**Data block**
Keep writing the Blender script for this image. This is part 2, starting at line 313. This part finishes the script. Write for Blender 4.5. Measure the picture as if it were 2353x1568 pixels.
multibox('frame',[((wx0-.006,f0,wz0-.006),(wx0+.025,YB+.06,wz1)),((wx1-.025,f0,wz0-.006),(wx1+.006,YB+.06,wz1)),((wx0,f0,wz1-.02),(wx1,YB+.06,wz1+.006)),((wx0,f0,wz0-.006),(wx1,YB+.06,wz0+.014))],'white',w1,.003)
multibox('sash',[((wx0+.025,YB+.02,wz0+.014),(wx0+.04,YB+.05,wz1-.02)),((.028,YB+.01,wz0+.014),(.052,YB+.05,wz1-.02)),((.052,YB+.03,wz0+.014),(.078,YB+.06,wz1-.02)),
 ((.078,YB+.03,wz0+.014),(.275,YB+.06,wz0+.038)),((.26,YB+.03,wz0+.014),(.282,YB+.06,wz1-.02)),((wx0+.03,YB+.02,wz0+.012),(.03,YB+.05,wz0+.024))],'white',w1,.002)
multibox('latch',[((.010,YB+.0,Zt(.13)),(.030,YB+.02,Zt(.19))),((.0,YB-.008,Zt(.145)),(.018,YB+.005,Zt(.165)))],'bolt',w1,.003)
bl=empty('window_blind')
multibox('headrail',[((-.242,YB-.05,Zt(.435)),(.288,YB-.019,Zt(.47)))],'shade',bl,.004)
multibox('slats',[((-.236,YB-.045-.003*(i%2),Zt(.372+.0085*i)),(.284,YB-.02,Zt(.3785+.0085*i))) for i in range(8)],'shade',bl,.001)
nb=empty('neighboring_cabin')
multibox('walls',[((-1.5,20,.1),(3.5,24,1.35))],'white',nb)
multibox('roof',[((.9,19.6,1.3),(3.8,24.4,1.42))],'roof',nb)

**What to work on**
Give the listing above again, word for word.

**Reply**
Keep writing the Blender script for this image. This is part 2, starting at line 313. This part finishes the script. Write for Blender 4.5. Measure the picture as if it were 2353x1568 pixels.
multibox('frame',[((wx0-.006,f0,wz0-.006),(wx0+.025,YB+.06,wz1)),((wx1-.025,f0,wz0-.006),(wx1+.006,YB+.06,wz1)),((wx0,f0,wz1-.02),(wx1,YB+.06,wz1+.006)),((wx0,f0,wz0-.006),(wx1,YB+.06,wz0+.014))],'white',w1,.003)
multibox('sash',[((wx0+.025,YB+.02,wz0+.014),(wx0+.04,YB+.05,wz1-.02)),((.028,YB+.01,wz0+.014),(.052,YB+.05,wz1-.02)),((.052,YB+.03,wz0+.014),(.078,YB+.06,wz1-.02)),
 ((.078,YB+.03,wz0+.014),(.275,YB+.06,wz0+.038)),((.26,YB+.03,wz0+.014),(.282,YB+.06,wz1-.02)),((wx0+.03,YB+.02,wz0+.012),(.03,YB+.05,wz0+.024))],'white',w1,.002)
multibox('latch',[((.010,YB+.0,Zt(.13)),(.030,YB+.02,Zt(.19))),((.0,YB-.008,Zt(.145)),(.018,YB+.005,Zt(.165)))],'bolt',w1,.003)
bl=empty('window_blind')
multibox('headrail',[((-.242,YB-.05,Zt(.435)),(.288,YB-.019,Zt(.47)))],'shade',bl,.004)
multibox('slats',[((-.236,YB-.045-.003*(i%2),Zt(.372+.0085*i)),(.284,YB-.02,Zt(.3785+.0085*i))) for i in range(8)],'shade',bl,.001)
nb=empty('neighboring_cabin')
multibox('walls',[((-1.5,20,.1),(3.5,24,1.35))],'white',nb)
multibox('roof',[((.9,19.6,1.3),(3.8,24.4,1.42))],'roof',nb)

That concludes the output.